Мед они зовут медью,
пустотой — любовь,
пустоту — любви формой,
и поминальную ладью
снаряжают нестись вплавь
до дворца кесаря Павла
в мотыльковой кирасе,
до моста с макетом кентавра <…>
Гермес не спасает от удвоения, даже гностический миф о плероме (полноте бытия) не спасает. Поэзия Голынко 1990-х — это рассказ о том, как сила удвоения, двойничества оказывается сильнее любой другой силы. Это двойничество, эхо рифм, запретный мимесис (подражание образцам) становится магистральной темой Голынко.
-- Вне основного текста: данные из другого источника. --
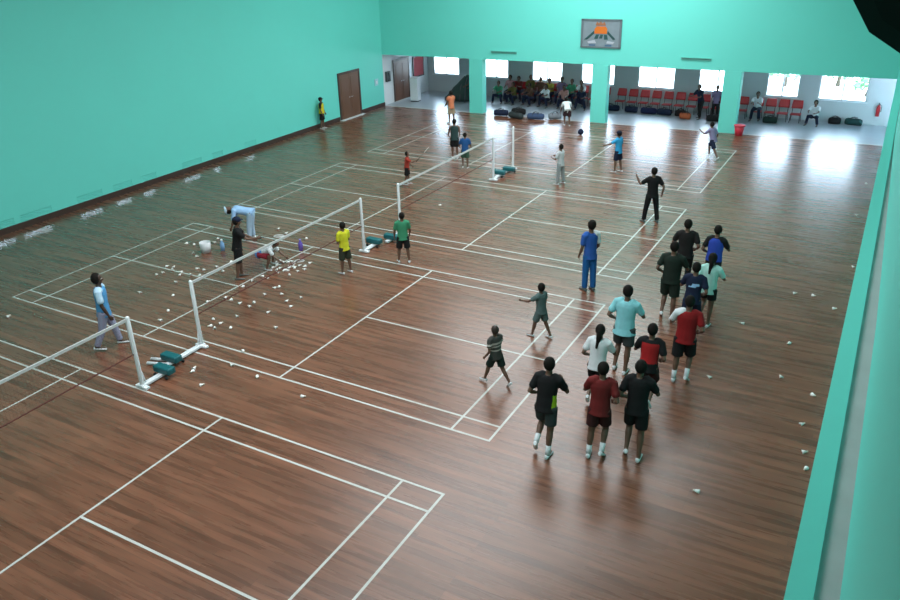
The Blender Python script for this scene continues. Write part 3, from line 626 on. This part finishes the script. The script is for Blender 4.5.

Его новые герои — флорентийские и венецианские гуманисты, как будто делавшие точную копию античности, распугивая тени прошлого. Появление виртуальной реальности только усилило впечатление, что с роковым двойничеством ничего не сделаешь:
На моих губах конфетти пены,
Премирован я, злапал приз первый
За разлуки розыгрыш в двух лицах,
Увеличит все в прах и пух линза.
Я сыграл туфту и тушу фары,
Оттолкнул табурет, отряхнул фалды,
В тишине сколь не плоди смех ты,
Слышно только аплодисменты.
Кто помнит стихи Голынко нулевых, работающие с суровой идиоматикой, в том числе бюрократической, понимают, что с этим двойничеством тоже удалось справиться. А кто давно не перечитывал этого поэта, найдут в новой книге краткую историю поэзии 1990-х, не создавшей своих культурных мифов, но совершившей огромную культурную работу, оценивать которую мы начинаем только сейчас.